■ Aim of the exercise
Locate each line with the string "wide" in the listing below and copy it.

■ Information provided

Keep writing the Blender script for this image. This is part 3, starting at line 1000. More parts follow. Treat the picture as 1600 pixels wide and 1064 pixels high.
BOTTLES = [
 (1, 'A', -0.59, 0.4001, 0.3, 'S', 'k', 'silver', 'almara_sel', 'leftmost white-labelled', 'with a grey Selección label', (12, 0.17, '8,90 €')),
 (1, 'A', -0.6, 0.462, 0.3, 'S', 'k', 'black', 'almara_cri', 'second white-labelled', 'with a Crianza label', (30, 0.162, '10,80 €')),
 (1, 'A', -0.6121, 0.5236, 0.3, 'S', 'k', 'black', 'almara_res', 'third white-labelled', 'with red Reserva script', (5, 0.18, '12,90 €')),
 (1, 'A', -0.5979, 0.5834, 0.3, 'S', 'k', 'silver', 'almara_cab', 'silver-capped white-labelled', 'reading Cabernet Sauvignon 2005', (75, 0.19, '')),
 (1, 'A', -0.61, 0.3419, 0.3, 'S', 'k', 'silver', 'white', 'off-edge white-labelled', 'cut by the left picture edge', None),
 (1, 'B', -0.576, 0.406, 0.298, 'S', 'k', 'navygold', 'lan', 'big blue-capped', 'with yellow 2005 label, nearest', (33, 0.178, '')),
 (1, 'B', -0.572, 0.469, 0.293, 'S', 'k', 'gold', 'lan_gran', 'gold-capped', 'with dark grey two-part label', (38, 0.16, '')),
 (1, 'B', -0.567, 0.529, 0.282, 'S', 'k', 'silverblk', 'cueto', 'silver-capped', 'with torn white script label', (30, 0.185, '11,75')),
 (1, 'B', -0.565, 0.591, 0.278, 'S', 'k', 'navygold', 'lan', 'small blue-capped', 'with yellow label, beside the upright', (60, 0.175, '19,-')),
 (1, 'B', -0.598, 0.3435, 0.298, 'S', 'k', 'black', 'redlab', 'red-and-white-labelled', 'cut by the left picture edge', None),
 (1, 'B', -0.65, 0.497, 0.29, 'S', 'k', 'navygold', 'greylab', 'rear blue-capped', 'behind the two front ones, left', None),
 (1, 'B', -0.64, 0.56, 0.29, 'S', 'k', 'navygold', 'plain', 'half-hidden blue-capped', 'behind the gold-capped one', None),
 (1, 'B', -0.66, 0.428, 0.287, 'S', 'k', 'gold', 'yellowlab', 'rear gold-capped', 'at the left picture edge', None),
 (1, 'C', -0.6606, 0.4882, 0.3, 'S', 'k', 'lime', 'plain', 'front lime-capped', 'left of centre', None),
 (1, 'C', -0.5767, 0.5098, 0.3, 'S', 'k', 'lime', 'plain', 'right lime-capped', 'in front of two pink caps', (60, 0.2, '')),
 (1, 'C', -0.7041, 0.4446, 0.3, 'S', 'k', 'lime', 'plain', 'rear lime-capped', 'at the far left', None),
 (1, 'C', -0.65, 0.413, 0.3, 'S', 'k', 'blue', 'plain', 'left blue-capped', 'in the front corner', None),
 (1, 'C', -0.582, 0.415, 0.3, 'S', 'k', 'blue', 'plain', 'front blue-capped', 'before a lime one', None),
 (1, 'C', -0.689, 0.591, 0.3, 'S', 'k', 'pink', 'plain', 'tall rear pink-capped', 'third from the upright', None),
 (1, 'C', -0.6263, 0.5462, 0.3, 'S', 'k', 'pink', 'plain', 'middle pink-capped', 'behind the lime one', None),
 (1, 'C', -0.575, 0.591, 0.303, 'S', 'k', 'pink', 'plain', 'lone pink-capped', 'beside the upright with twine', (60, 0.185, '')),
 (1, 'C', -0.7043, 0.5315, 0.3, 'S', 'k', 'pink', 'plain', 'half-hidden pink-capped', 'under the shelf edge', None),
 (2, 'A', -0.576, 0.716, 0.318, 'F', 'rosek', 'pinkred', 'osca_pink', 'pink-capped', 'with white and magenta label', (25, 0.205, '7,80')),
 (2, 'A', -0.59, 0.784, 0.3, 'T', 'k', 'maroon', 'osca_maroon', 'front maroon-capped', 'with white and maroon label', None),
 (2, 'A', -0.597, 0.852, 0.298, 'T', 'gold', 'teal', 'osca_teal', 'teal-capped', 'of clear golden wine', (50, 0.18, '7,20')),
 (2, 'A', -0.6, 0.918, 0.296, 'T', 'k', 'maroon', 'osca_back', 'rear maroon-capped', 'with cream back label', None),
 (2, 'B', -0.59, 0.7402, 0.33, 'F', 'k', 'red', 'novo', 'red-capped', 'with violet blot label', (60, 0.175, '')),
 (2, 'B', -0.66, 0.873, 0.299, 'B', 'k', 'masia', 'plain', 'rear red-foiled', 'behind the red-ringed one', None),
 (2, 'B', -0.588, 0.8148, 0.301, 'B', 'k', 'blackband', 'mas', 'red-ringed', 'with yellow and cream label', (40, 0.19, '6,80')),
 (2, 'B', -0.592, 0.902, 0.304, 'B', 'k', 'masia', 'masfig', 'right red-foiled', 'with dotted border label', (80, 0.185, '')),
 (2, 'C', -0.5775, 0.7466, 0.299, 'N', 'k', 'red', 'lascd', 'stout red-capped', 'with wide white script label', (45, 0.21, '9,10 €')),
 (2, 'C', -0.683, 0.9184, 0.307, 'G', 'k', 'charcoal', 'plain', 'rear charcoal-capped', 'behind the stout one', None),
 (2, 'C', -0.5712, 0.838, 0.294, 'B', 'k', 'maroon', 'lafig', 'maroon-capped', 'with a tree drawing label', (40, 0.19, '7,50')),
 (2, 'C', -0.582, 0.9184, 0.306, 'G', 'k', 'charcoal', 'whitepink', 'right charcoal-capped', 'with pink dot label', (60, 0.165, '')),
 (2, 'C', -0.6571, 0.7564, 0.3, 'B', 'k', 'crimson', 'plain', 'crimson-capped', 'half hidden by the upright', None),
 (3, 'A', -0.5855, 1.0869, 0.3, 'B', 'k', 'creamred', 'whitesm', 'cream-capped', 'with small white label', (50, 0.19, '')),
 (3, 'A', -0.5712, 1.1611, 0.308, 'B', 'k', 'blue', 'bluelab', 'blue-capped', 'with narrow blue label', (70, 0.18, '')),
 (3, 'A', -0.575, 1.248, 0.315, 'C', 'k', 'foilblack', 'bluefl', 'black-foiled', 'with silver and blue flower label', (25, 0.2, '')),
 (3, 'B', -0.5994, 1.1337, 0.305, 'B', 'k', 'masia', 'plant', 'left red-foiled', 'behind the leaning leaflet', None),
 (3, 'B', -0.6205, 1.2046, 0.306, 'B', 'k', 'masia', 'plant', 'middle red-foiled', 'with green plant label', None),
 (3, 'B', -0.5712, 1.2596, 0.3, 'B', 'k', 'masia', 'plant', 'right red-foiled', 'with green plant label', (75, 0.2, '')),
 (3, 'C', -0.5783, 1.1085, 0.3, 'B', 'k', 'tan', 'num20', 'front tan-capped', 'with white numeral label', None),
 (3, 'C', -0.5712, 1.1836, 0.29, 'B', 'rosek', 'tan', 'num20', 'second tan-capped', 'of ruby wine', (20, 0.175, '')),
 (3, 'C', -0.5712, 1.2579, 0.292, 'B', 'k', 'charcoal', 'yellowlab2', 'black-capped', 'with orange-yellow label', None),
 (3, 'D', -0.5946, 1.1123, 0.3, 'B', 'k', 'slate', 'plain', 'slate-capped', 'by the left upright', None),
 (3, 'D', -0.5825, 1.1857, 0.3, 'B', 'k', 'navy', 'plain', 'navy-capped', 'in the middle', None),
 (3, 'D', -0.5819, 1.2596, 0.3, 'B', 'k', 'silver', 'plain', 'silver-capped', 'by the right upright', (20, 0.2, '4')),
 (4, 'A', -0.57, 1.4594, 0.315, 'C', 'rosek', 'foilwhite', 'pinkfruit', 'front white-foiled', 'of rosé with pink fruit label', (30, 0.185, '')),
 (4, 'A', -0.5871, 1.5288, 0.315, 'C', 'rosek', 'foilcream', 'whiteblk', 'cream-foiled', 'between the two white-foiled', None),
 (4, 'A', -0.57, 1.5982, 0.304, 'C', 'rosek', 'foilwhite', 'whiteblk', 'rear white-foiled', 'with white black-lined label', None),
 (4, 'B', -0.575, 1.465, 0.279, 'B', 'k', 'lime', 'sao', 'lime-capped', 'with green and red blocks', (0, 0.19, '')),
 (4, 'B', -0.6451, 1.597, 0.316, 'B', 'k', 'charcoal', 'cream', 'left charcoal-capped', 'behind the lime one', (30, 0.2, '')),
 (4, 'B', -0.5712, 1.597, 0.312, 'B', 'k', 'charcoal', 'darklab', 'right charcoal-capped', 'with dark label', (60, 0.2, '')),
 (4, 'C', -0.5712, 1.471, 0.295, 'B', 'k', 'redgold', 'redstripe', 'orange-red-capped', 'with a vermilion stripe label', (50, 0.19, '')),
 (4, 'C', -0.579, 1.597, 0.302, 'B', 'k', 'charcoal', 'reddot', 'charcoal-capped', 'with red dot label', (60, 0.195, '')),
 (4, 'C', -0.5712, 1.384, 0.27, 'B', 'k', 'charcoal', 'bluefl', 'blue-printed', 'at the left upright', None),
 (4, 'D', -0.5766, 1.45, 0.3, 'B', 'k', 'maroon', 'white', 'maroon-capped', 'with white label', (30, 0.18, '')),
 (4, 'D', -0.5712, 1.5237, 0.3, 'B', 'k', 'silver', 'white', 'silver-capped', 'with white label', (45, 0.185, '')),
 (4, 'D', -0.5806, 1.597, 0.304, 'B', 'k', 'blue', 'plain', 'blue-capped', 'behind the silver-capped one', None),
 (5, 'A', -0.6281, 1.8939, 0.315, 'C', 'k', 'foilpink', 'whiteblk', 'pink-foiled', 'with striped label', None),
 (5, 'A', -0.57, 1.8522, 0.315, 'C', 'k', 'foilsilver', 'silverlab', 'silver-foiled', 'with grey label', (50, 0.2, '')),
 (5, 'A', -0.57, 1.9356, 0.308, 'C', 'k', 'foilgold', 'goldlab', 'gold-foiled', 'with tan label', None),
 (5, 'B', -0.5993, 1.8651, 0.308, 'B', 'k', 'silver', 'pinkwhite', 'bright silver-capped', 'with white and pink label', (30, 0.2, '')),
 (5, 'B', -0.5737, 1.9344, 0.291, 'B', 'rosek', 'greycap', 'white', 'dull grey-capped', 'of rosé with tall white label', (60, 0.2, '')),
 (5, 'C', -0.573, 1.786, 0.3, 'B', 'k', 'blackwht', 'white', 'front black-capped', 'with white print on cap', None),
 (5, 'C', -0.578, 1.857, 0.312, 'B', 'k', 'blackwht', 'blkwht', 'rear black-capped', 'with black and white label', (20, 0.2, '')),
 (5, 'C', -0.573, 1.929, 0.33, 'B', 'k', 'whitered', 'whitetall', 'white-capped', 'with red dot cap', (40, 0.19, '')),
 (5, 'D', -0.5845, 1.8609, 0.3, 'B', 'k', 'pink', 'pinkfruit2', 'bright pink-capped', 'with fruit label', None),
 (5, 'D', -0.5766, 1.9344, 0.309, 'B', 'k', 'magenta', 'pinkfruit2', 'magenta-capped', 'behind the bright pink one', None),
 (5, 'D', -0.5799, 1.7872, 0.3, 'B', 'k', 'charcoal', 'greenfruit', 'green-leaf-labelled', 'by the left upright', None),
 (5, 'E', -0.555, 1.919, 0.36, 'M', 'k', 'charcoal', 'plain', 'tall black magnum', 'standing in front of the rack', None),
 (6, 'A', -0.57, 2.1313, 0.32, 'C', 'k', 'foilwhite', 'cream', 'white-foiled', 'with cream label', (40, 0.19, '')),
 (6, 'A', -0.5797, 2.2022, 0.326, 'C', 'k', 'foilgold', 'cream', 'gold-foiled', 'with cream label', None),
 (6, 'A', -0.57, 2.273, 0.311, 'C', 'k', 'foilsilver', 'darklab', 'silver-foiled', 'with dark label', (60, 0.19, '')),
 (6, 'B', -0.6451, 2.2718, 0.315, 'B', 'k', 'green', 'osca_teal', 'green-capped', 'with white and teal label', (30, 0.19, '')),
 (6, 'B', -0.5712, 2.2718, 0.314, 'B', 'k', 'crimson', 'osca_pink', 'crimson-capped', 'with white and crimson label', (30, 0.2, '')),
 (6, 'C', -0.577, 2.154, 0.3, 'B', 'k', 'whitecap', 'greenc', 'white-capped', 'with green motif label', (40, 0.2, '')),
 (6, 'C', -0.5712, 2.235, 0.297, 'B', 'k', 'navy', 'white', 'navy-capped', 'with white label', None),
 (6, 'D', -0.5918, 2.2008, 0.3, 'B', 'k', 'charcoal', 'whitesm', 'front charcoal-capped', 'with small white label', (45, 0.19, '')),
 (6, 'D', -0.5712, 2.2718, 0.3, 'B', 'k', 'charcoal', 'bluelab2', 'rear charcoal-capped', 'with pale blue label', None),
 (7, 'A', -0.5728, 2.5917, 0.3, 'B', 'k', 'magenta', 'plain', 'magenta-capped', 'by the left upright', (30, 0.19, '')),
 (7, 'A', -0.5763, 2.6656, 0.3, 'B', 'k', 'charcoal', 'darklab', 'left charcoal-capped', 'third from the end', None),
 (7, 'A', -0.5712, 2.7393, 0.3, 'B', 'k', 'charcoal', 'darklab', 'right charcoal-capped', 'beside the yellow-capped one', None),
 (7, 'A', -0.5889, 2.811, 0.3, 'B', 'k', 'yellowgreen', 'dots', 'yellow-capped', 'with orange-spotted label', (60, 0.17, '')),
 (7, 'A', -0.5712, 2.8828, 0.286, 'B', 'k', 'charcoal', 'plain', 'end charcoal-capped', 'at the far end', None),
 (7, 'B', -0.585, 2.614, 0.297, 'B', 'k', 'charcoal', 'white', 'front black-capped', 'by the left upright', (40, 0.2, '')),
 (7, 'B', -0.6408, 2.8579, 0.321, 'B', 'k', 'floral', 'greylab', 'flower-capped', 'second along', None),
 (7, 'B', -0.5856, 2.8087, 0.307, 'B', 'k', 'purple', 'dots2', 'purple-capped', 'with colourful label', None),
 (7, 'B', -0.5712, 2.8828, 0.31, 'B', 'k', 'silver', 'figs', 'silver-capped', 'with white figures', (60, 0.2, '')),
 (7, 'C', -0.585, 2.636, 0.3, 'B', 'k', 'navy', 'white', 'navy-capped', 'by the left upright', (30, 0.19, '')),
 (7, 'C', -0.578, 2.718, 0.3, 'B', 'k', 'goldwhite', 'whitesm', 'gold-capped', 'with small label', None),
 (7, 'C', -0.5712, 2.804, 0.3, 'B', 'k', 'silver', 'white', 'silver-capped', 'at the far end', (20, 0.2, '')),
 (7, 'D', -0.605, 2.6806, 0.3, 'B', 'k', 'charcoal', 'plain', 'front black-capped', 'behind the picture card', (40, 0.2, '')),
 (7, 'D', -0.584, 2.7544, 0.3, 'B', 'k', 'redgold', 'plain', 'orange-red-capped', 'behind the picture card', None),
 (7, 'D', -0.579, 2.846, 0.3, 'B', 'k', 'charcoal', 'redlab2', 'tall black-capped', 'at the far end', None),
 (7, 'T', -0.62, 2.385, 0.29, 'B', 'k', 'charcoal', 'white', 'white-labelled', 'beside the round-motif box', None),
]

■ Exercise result
Keep writing the Blender script for this image. This is part 3, starting at line 1000. More parts follow. Treat the picture as 1600 pixels wide and 1064 pixels high.
 (2, 'C', -0.5775, 0.7466, 0.299, 'N', 'k', 'red', 'lascd', 'stout red-capped', 'with wide white script label', (45, 0.21, '9,10 €')),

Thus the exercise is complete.